Opportunity presents itself to Kim Ki-woo (Woo-sik Choi) when his friend, college student Min (Seo-joon Park) must leave his tutoring position to study abroad. Min tells Ki-woo that he could teach English to Da-hye (Jung Ziso), the teenaged daughter of the Parks, while he is gone. For Ki-woo, who after serving in the Korean military has no career, this is finally a chance to bring in real money to his unemployed household. However, he must develop an extravagant scheme to get everyone jobs to help out the Park family. For his sister Ki-jung (So-dam Park), that means developing a back story so that she can be an art teacher to the Parks’ young son Da-song (Hyun-jun Jung). His father Ki-taek (Kang-ho Song) finds work as a driver for Park patriarch Dong-ik (Sun-kyun Lee), and his mother Chung-sook (Hyae Jin Chang) moves in as the new housekeeper. The Kims are able to win over Park matriarch Yeon-kyo (Yeo-jeong Jo), whose wealth always her to be oblivious to anything outside her brain. The Kims try to pull the biggest hustle possible to get out of the slums and to enjoy the life the Parks have obtained. But the twists that their actions bring have disastrous consequences.

This is Bong’s seventh feature film, and the South Korean auteur remains as deliciously unpredictable as with his previous films like “The Host,” “Memories of Murder” and “Mother.” American audiences are more familiar with his last two English-language movies “Snowpiercer” and “Okja.” While it’s hard to simply define Bong’s filmmaking style, there is one common factor in them — family. Despite being monetarily poor, the Kims are rich in familial love. They will do anything for each other as a unit. As part of their con, they’re strangers only connected through recommendations for their work ethics. As a family, they do everything together. The Parks, however, are frequently separated throughout “Parasite.” Moments are only shared with the hired help, especially as Yeon-kyo spends her days lounging around her modern, sleek home designed by a famous architect or shopping for household supplies.

Class struggle is the needle attached to the family thread, stitching together the ups and downs of being at society’s lowest rung to the desired fabric of riches. The Kims want to be so much a part of what the Parks enjoy, particularly Ki-woo. But “Parasite” does not take sides as to which group is the bigger bloodsucker — the haves or the have-nots. The Kims target a well-to-do family to get a running start, but the Parks don’t know when to stop moving the finish line.

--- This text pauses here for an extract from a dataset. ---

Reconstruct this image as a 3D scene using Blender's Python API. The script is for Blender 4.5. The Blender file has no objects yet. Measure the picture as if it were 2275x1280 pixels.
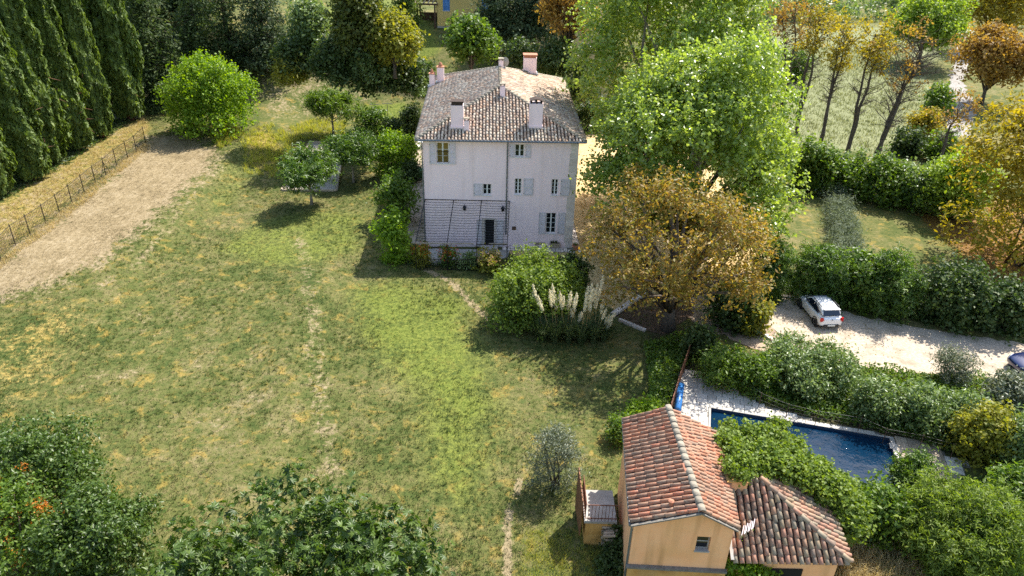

Bong also brings home the point visually, from the calm, open concept Park homestead to the claustrophobic, urine-soaked dump where the Kims dwell.

Surprisingly, despite the heavy subject matter and the air of gloom it carries, “Parasite” is a very entertaining film. The characters are well developed and viewers will find themselves rooting for one family or the other. The twists don’t allow for predictability, never leaving a moment or plot device behind. Jung Jaiel’s score is whimsical as it is crushing, with some selections featuring natural sounds and spirited chants. A movie about families in crisis and an economic tug-of-war doesn’t seem like the art of escapism, but the story of the Kims and Parks is engulfing.

“Parasite” was one of the most highly anticipated films of the fall, especially after it won the Palme d’Or at the Cannes Film Festival in June, and it was worth the wait.